The symbolic nature of any such anti-government protests (even if limited to the big cities) cannot be ignored by the Kremlin due to their inherent links to questions about Putin’s continued legitimacy.
The European Union has criticised the disproportionate use of force against peaceful protesters, and European governments have called on Moscow to allow free and fair elections in line with Russia’s OSCE commitments. The Russian counter-reaction was indicative of the foreign policy implications of Russia’s latest protest wave: “Follow the Vienna Convention (on diplomatic relations)”, the Russian foreign ministry testily cautioned the German government, “and don’t meddle with internal affairs of sovereign governments.”
The arrests took place just a week after the latest Petersburg Dialogue between Russia and Germany, where the atmosphere at a working level was hailed as constructive. Russia and Europe have a lot of foreign policy issues on their plate where policy coordination is needed, from trying to salvage the Iran nuclear deal to discussing arms control and the conflict in eastern Ukraine.
The arrests also come only a few weeks after Russia’s readmission into the Parliamentary Assembly of the Council of Europe (PACE). The latter is potentially good news for civil rights in Russia, as Russian citizens can appeal to the European Court of Human Rights if human rights violations have no more legal recourse domestically.

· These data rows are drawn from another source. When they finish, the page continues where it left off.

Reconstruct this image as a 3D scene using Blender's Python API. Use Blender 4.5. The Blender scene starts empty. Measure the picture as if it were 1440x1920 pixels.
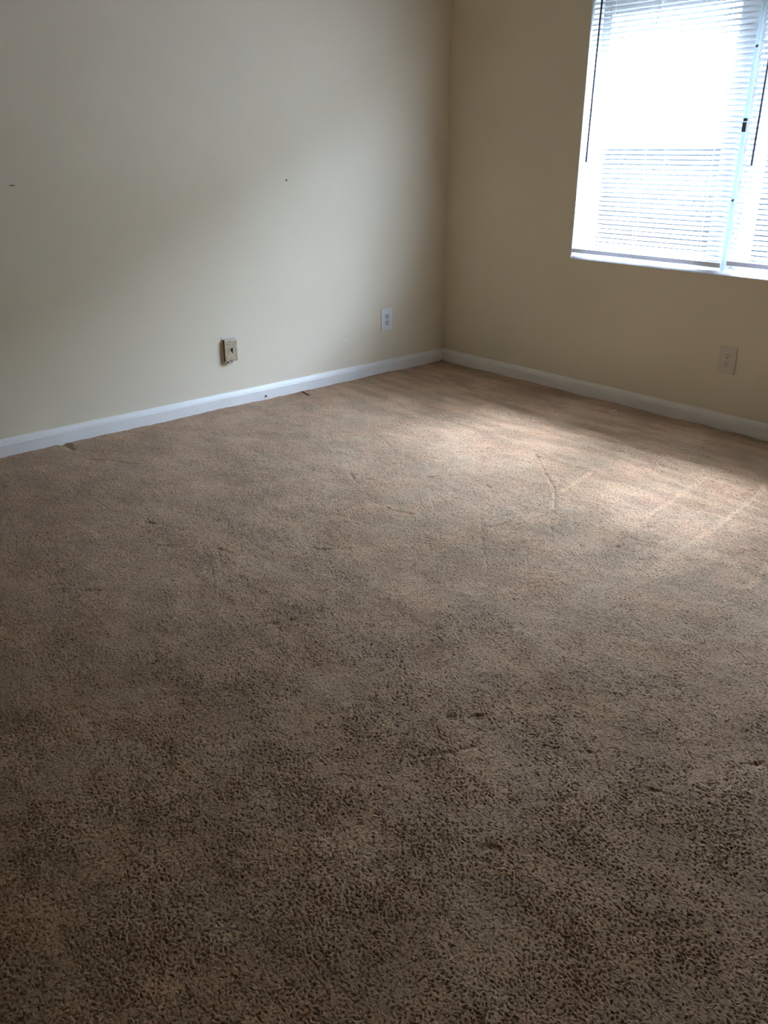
import bpy, bmesh, math, random
import numpy as np
from mathutils import Vector, Matrix

scene = bpy.context.scene
C = scene.collection

# ------------------------------------------------------------------ camera
CAM = Vector((3.6475, -3.6936, 1.2220))
YAW, PITCH, ROLL = math.radians(-48.708), math.radians(23.7225), math.radians(-0.08)
F_PX = 1554.94
fwd = Vector((math.sin(YAW) * math.cos(PITCH), math.cos(YAW) * math.cos(PITCH), -math.sin(PITCH)))
rgt = Vector((math.cos(YAW), -math.sin(YAW), 0))
up = rgt.cross(fwd)
r2 = rgt * math.cos(ROLL) + up * math.sin(ROLL)
u2 = up * math.cos(ROLL) - rgt * math.sin(ROLL)
cam_data = bpy.data.cameras.new('camera')
cam_data.sensor_fit = 'VERTICAL'
cam_data.sensor_height = 36.0
cam_data.lens = 36.0 * F_PX / 1920.0
cam_data.clip_start = 0.02
cam = bpy.data.objects.new('camera', cam_data)
M = Matrix((r2, u2, -fwd)).transposed().to_4x4()
M.translation = CAM
cam.matrix_world = M
C.objects.link(cam)
scene.camera = cam

# ------------------------------------------------------------------ sky: plain overcast, brighter overhead than at the horizon
SKY_STRENGTH = 1.0
EXPOSURE = 5.78
world = bpy.data.worlds.new('overcast_sky')
scene.world = world
world.use_nodes = True
wn, wl = world.node_tree.nodes, world.node_tree.links
wn.clear()
w_out = wn.new('ShaderNodeOutputWorld')
w_bg = wn.new('ShaderNodeBackground')
w_tc = wn.new('ShaderNodeTexCoord')
w_sep = wn.new('ShaderNodeSeparateXYZ')
w_map = wn.new('ShaderNodeMapRange')
w_map.inputs['From Min'].default_value = 0.0
w_map.inputs['From Max'].default_value = 1.0
w_map.inputs['To Min'].default_value = 0.5
w_map.inputs['To Max'].default_value = 1.5
w_mul = wn.new('ShaderNodeVectorMath')
w_mul.operation = 'SCALE'
w_mul.inputs[0].default_value = (0.72, 0.93, 1.36)
wl.new(w_tc.outputs['Generated'], w_sep.inputs[0])
wl.new(w_sep.outputs['Z'], w_map.inputs['Value'])
wl.new(w_map.outputs[0], w_mul.inputs['Scale'])
wl.new(w_mul.outputs[0], w_bg.inputs['Color'])
w_bg.inputs['Strength'].default_value = SKY_STRENGTH
wl.new(w_bg.outputs[0], w_out.inputs[0])

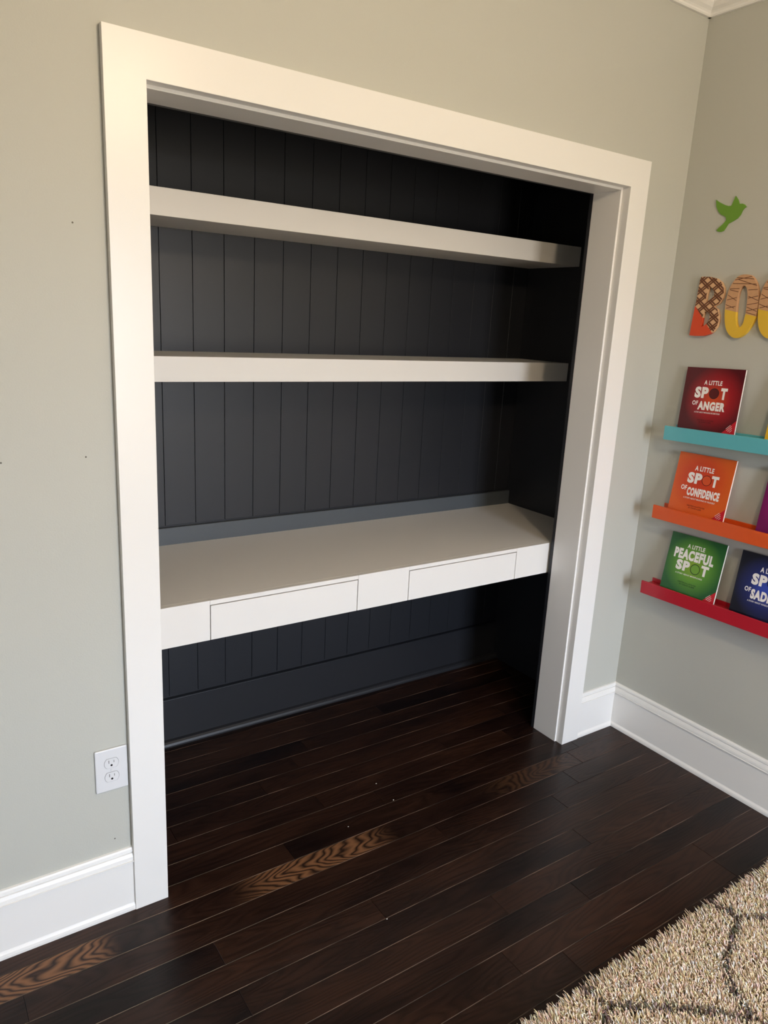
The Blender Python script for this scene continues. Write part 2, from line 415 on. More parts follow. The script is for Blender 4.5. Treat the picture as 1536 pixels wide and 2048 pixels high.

This (besides Russia’s significant financial contribution to the Council’s budget, which the organisation was loath to renounce) was the main argument for advocates of Russia’s return to PACE.
The cause for which Russia had its voting rights suspended in 2014 (the annexation of Crimea), however, remained entirely unchanged. Therefore, the restoration of its voting rights was hailed as a diplomatic victory by the Russian government: with strategic patience, according to such an interpretation, Russia can get away with breaking international law. That will be an alarming message for the protestors who were dragged away by the scruffs of their necks, and their theoretical access to the ECHR will be paltry consolation.
Clearly, Russian law enforcement agencies do not necessarily operate in compliance with provisions enshrined in the European Convention on Human Rights.